As the self-declared religious, political, and moral enemies of the Faith and or Christians become more hateful and violent towards us (examples could be multiplied almost to infinity), leaving aside any pretense of respect or even tolerance, the question becomes less theoretical and historical, and more practically-pressing:

What should a Christian’s response to persecution look like?

Though by no means a conclusive essay, here are a few conclusions I’ve come to, based on some reflection on the Scriptures and the lives of the saints. I welcome you to share yours in the combox below.

1. We are indeed called to “turn the other cheek” and be willing to “lay down [our lives] for a friend,” but we are not to sell ourselves cheaply; we do not shove our cheeks against others’ hands, or wear a sign that says “Crucify me!” We should fight to preserve our lives, our families, and our rights as fully as possible, for as long as we can. After all, if we are silenced or dead, we are unable to press the vital spiritual battle in any earthly sense.

2. In fighting to preserve our lives, our families, and our rights, we need to be careful not to put ourselves in the way of justice. In other words, if we’re writing/speaking or acting in a way that draws others’ attention almost solely to ourselves and not to, say, the Faith, or the lives of the preborn, or the defense of the family, we are doing it wrong. One way that we make this mistake is by letting ourselves get overtaken by the very natural human emotion of anger that swells when we — or our children! — are unjustly attacked. The antidote to this is supernatural: mercy, particularly the Divine Mercy devotion.

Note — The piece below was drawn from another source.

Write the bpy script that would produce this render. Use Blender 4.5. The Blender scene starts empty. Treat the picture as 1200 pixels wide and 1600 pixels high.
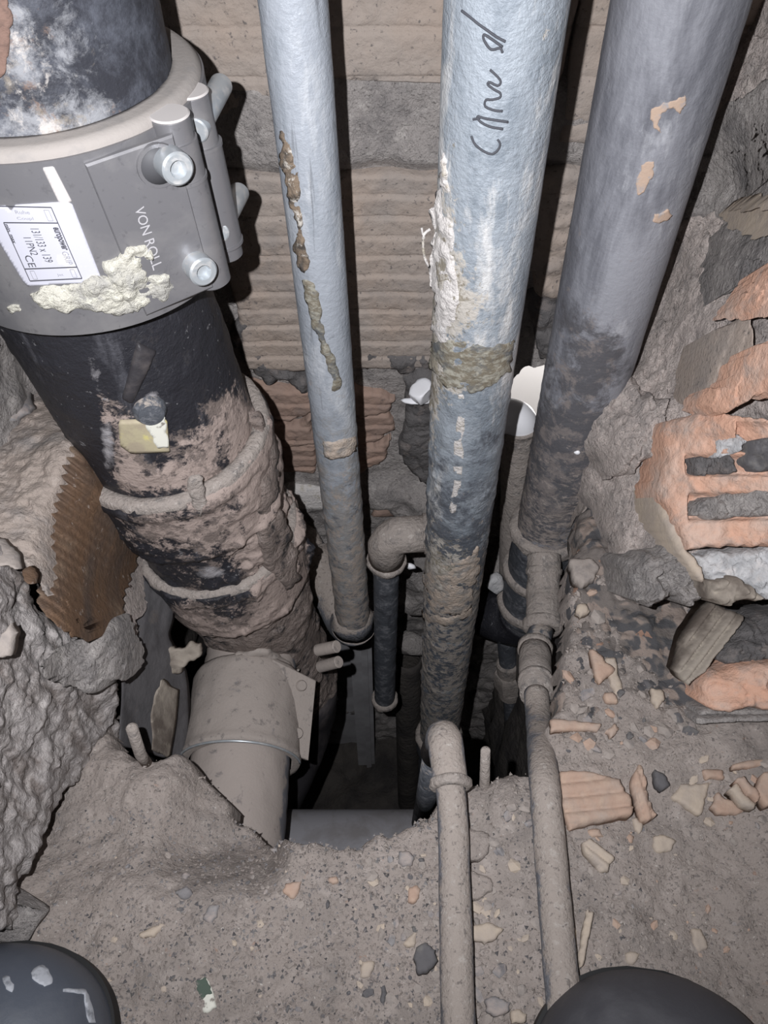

Many times, Jesus slipped-away from those seeking to kill Him because it was not yet His “hour.” St. Maximilian Kolbe published against the Nazis and suffered in a concentration camp for it, but he only put himself forth for martyrdom when necessary to save the life of a father with small children. The early Christians hid in homes and catacombs for Mass — they didn’t set-up an altar in the town square — but when the persecutors came for them, they refused to sacrifice to idols, and they prayed and shared the Faith as they were being tortured and killed for it. None of these called-down the wrath of God to smite their enemies. Jesus famously prayed on the Cross “Father, forgive them, for they know not what they do.” Many saints have used these exact same words on their own crosses, whatever shape they took. Many times, the very men and women who were perpetrating or encouraging the persecution were themselves converted by this example, and persecuted themselves for following it!

3. Some specific strategies that we might follow include:

+ strengthening ourselves spiritually (praying frequently and frequenting the Sacraments, studying the Scriptures/saints/spiritual writings, continuously practicing the virtues — especially humility!, connecting with others who are trying to bone-up, too, etc.).

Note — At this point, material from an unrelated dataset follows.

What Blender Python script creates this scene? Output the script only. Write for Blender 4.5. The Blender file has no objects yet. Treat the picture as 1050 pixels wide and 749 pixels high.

+ doing what we can practically and legally to protect our families and our legal rights (keeping our children from those trying to take their innocence for malicious ends, having as little as possible to do with government agencies/”mandatory reporters” [doctors, teachers, social workers, etc., who often act like overzealous busybodies] and “keeping our noses clean,” being ready and able to use legal processes when our rights are violated, etc.).

+ spreading, via social networks and conversation, news of injustices and inviting even those opposed to our message to consider what they are really supporting. Are there people who have rendered themselves beyond reaching by willful ignorance and hatred? Sure. But, most people are reachable somehow, sometime! Do this across as many lines as possible (religious, political, class, race, sin-proclivity, etc.).

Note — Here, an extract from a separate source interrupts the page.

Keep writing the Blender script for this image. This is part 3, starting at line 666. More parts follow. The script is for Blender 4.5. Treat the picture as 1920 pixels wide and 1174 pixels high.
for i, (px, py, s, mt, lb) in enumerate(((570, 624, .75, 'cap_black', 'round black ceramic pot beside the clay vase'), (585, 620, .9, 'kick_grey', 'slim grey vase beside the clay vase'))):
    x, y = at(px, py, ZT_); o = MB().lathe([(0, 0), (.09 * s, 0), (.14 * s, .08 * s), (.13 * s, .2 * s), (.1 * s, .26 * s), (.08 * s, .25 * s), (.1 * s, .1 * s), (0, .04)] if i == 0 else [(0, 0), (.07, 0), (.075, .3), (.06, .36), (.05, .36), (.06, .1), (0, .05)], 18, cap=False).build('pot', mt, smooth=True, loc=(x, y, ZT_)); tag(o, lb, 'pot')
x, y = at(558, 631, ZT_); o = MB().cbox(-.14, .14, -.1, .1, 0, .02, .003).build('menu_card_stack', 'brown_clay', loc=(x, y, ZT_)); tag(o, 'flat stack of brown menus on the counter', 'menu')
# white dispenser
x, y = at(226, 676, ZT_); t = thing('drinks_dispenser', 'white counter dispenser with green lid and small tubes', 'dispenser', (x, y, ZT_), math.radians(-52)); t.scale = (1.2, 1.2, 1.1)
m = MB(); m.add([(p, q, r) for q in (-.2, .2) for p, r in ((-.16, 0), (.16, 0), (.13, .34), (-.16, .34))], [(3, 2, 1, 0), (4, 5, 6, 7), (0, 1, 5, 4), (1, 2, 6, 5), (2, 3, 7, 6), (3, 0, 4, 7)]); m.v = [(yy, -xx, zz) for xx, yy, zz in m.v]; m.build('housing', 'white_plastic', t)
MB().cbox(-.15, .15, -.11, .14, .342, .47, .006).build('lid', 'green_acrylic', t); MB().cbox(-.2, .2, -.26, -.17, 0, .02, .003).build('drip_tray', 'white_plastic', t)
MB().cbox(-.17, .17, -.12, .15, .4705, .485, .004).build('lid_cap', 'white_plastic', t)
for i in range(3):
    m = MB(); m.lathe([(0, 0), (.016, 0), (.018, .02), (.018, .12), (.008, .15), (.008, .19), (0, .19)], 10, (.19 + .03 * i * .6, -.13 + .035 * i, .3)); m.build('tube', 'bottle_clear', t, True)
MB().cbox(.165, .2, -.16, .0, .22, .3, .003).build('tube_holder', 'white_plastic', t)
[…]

+ forgiving our enemies, realizing that our battle is not truly against them, but against Satan and his army of fallen angels, and praying for the ongoing conversion of all people, including ourselves.

+ asking the intercession of our fellow Christians and of the Church Triumphant in Heaven, including our Guardian Angels and the Archangels.

+ taking what is intended for evil and turning it to good. For example, if a legislator’s idea of a rip-roarin’ good time/counter-punch to a pro-life bill is to read “The V***** Monologues” on the Capitol steps (see the “hateful” link above), adults can turn-out nearby to silently pray a Rosary, holding non-graphic signs about the dignity of all human life and the help that is available to women in need.

+ having a sense of humor, especially about ourselves. One of the most famous examples is St. Lawrence, who was burned to death on gridiron. At one point, he told his torturers to turn him over because he was cooked on that side!

+ voting — and voting only for those who are worthy of office, even if that means sitting some elections out. Don’t take your party’s word for it; do your own candidate and proposition research!

+ standing our ground, with grace, when the battle is finally brought to our front doors.